If Obama has no intention of politicking, his Republican rivals signaled Friday that they would in his absence. McCain’s campaign released three attack ads, and the Republican National Committee needled Obama with “Barack Obama’s Hawaii Trade Guide,” a roadmap to key sites on the island, including the prep school he attended on scholarship and one local filling station with especially expensive gasoline.

In the age of 24-hour cable coverage, YouTube and camera phones, there is an ever-expanding playbook for holiday excursions, experts say.

First, politicians should give some consideration to how their vacation spot will look to voters.

After Kerry retreated to Nantucket during the Republican convention, footage of him windsurfing there later surfaced in an attack ad deeming him the candidate who votes “whichever way the wind blows.”

“I remember any number of people at the time saying that should have gone to [his wife] Teresa’s farm” in Pennsylvania, Estrich said. “You don’t go to Nantucket until you’ve won.”

Clinton took location hunting to the extreme when advisers suggested that he go fishing and hiking in Wyoming instead of taking his usual trip to Martha’s Vineyard in 1995.

“There was a message that we thought would be conveyed by Martha’s Vineyard that may not be positive,” said Douglas Schoen, a pollster for Clinton's reelection campaign.

Schoen thinks Obama’s Hawaiian vacation may convey a similar message to voters.

“For somebody who has been called ‘elitist,’ going to Hawaii is not exactly going against type,” Schoen said. “I would rather have him going to national parks.”

Obama has ties to the islands, having spent much of his childhood in Honolulu, where he graduated high school. When talking about his vacation this week, Obama often stressed the importance of visiting his grandmother, a Honolulu resident who played a big role in raising him. His grandfather, a World War II veteran, is buried at Punchbowl National Cemetery in Honolulu.

Hawaii is a home to Obama, said Stephen Hess, a presidential historian with the Brookings Institution. “You shouldn’t hold it against him because it is a nice place to have a vacation. Anybody who picks on him for going to Hawaii is really looking for something to pick on.”

The second half of the political equation is the way activities play visually.

“Obama needs to keep his shirt on,” Estrich said. “Sand castles are OK. No dancing on the beach with your wife,” a reference to Bill and Hillary Clinton’s bathing suit duet in the Virgin Islands at the height of the Monica Lewinsky scandal.

Obama and his aides have disclosed little about how the senator plans to spend the week, although he offered some clues during his speech Friday.

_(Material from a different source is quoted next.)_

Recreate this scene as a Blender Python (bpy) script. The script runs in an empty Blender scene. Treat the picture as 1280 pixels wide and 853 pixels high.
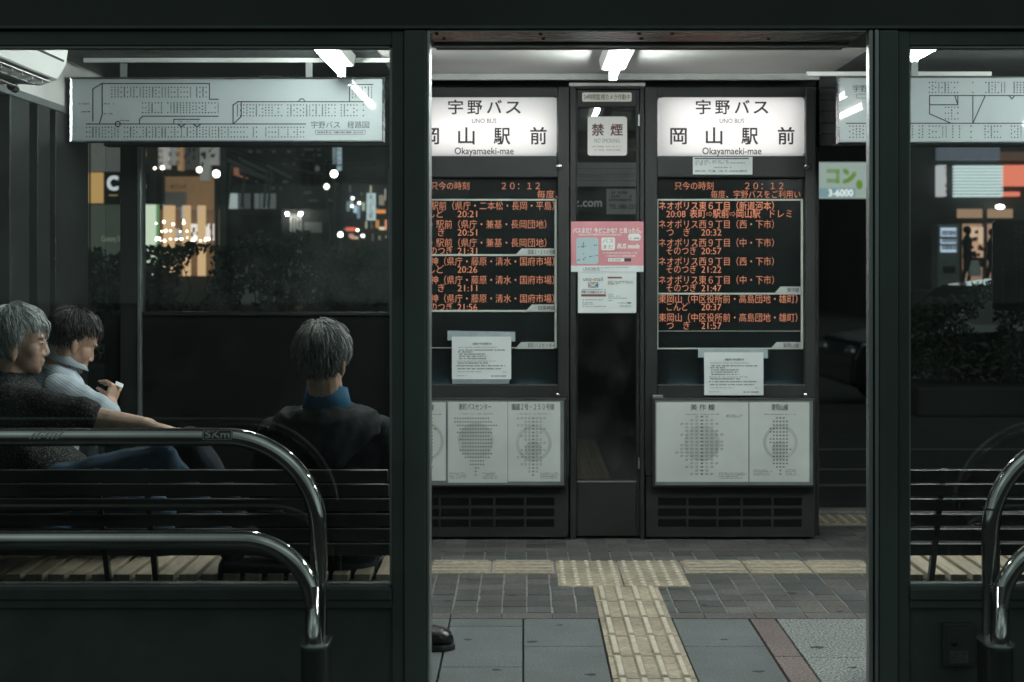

He said he might stop by Zippy’s, an Hawaiian chain restaurant known for its chili, or the Rainbow Drive-In for a Hawaiian “plate lunch,” a mix of rice, macaroni salad and meat.

“I am going to go get some shave ice,” he said. “I am going to go bodysurfing at an undisclosed location. I am going to see my Tutu, my grandma. And I am going to watch my girls play on the beach, and maybe once in awhile I will go in the water. But mostly I am going to sit there and watch them.”

Experts, though, warned that Obama should take care with his outdoor activities, lest they be replayed on "The Daily Show with Jon Stewart" or used in an attack ad.

“Whenever he is out, he needs to make the assumption that the mic is on or it is somewhere near him, and cameras are photographing him with a telephoto lens,” Thompson said. “This will not be a vacation. It will be a performance.”